Un modèle qui commence à essaimer au Liban, habitué aux grandes ONG internationales et aux entreprises privées. « Depuis la Thawra, plein de jeunes créent des collectifs de permaculture et cultivent des champs abandonnés », explique Corinne Jabbour, spécialiste de permaculture et d’éducation populaire à Jibal, une association qui milite pour la justice climatique. « Et à cause de la crise, de plus en plus d’agriculteurs se tournent vers des modes de production écologiques pour ne plus avoir à payer les pesticides et les semences industrielles, devenus hors de prix », ajoute-t-elle. 

 

Du Akkar aux camps de réfugiés palestiniens de Tyr, elle recense une vingtaine de collectifs agricoles, ainsi que de nombreux marchés qui se mettent à vendre leurs produits – tel le Souk Mawsam.

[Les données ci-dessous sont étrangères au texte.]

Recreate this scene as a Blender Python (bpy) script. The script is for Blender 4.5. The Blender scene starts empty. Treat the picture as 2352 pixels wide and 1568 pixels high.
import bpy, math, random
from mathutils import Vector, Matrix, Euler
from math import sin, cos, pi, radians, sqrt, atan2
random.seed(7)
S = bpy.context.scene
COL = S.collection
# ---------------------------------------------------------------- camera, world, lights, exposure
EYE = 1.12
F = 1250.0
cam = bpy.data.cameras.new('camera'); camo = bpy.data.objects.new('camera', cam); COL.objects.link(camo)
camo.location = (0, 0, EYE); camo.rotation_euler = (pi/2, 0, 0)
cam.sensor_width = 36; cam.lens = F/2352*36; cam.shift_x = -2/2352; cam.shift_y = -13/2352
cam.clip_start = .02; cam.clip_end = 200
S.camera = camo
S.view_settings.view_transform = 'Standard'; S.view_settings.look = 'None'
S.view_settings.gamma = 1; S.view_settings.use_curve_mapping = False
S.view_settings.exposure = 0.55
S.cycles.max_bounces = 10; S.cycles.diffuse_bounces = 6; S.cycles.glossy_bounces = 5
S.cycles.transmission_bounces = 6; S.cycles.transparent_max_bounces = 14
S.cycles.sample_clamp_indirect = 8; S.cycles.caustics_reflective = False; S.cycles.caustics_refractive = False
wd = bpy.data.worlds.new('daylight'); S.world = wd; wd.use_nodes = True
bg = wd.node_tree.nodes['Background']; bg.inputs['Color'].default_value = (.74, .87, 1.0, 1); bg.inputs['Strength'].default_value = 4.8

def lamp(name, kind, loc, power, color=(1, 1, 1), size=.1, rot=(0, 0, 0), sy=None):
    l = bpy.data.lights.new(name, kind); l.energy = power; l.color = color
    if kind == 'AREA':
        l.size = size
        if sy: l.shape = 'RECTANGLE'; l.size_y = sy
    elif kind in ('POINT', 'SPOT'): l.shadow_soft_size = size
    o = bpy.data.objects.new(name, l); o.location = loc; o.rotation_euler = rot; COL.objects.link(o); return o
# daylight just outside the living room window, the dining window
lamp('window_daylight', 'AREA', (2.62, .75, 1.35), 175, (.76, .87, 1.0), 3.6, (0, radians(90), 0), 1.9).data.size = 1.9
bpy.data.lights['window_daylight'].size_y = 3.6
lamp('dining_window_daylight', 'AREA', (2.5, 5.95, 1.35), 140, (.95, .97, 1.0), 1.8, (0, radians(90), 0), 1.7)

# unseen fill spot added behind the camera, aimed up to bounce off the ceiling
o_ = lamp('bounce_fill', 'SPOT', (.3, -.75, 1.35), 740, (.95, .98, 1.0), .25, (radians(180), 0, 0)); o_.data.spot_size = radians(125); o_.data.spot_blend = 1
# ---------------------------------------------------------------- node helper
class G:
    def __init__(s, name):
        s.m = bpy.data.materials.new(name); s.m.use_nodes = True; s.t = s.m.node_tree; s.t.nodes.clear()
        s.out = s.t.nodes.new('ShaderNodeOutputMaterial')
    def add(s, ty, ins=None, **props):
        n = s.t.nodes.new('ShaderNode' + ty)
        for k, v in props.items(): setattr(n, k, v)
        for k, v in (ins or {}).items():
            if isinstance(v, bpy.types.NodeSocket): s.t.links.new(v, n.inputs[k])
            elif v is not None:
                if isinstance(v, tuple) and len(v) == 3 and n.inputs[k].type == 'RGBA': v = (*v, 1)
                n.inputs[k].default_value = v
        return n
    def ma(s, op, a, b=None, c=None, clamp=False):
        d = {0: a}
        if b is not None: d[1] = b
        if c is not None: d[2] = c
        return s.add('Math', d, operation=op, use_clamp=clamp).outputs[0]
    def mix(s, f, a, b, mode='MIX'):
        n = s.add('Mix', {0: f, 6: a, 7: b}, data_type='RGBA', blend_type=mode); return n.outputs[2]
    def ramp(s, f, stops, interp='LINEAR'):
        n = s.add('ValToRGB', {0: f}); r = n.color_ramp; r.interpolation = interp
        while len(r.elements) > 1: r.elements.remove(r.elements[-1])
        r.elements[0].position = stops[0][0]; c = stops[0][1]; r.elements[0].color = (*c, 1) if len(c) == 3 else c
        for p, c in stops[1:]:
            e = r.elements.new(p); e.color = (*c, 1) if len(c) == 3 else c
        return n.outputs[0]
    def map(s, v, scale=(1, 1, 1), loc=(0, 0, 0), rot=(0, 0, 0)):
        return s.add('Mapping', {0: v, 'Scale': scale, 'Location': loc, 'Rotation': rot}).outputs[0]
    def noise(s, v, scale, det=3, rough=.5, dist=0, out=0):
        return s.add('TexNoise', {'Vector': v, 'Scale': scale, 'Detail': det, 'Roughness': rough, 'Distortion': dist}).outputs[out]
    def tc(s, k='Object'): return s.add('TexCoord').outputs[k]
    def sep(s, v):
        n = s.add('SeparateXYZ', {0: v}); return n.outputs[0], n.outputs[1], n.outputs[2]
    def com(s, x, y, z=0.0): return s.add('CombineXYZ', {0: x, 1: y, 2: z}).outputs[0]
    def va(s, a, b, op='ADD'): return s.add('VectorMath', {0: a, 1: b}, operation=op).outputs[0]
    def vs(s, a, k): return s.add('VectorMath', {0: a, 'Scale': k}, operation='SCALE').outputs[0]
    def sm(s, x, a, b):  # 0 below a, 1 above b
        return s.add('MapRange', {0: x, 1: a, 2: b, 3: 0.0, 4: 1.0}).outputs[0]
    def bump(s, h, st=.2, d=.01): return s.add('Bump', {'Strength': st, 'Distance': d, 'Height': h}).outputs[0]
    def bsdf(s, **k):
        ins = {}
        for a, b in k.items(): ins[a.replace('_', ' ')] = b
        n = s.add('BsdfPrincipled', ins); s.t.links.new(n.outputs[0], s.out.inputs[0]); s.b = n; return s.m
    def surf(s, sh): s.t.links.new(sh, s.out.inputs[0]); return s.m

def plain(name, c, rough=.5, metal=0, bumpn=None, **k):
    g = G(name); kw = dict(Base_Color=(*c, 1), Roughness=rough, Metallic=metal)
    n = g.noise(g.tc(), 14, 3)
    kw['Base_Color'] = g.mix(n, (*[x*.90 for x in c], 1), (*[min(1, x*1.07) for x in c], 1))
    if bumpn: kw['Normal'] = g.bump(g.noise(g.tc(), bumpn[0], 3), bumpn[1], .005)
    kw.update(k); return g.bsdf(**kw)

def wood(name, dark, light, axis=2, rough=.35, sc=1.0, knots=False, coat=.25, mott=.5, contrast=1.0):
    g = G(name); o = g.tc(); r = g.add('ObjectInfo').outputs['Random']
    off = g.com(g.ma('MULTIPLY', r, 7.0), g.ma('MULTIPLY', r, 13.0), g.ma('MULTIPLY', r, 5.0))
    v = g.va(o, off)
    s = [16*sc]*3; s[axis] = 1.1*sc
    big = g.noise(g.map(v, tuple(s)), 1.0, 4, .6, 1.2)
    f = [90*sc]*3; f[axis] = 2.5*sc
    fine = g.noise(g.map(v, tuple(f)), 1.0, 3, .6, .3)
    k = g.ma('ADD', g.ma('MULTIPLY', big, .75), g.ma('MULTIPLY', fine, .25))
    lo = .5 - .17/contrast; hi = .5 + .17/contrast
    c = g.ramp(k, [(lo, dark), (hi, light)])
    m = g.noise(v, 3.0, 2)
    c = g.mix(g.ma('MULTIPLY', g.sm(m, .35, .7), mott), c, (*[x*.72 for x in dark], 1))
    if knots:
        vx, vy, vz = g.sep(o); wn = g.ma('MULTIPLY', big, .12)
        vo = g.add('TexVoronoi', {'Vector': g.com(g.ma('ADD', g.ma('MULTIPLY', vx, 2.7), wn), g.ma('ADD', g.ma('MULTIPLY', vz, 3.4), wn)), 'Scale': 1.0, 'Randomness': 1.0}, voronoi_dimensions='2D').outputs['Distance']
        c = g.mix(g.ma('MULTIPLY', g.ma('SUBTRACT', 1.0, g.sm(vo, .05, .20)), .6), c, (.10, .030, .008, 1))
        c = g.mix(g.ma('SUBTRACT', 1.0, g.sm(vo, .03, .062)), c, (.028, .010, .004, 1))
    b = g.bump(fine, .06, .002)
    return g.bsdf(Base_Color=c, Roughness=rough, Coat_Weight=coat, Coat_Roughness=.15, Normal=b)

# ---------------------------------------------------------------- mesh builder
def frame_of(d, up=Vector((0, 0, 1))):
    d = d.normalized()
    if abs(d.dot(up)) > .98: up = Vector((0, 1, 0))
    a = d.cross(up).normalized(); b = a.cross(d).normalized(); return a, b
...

Si on ajoute les initiatives citoyennes qui luttent contre les barrages de Bisri et de Mseilha, ou encore contre la pollution des usines de Zouk Mosbeh ou de Chekka, on peut dresser un portrait vivant du mouvement écologiste au Liban », dit-elle. 

 

Au Liban comme ailleurs, le changement climatique touche d’abord les classes populaires et les femmes. « Par exemple, le dépôt d’ordures de Bourj Hammoud affecte des personnes qui sont déjà extrêmement démunies, la crise renforce cette dynamique, et leur santé est doublement éprouvée », explique Corinne Jabbour. « Au Maroc, ce sont les femmes paysannes, souvent précaires, qui souffrent le plus du réchauffement climatique », abonde Ali Aznague. 

 

La justice climatique se réalise donc par l’alliance entre la justice économique, sociale et environnementale. La conférence de l’Arab Reform Initiative aura peut-être réussi à avancer un peu cette cause. « On a entamé des discussions pour créer un réseau horizontal entre nos pays, peut-être avec une base de données et de recherches, des événements », raconte Aida Delpuech. Ainsi, le réseau Siyada va s’étendre d’Afrique du Nord au Liban, pour englober des initiatives libanaises de permaculture et de souveraineté alimentaire, confirme Ali Aznague.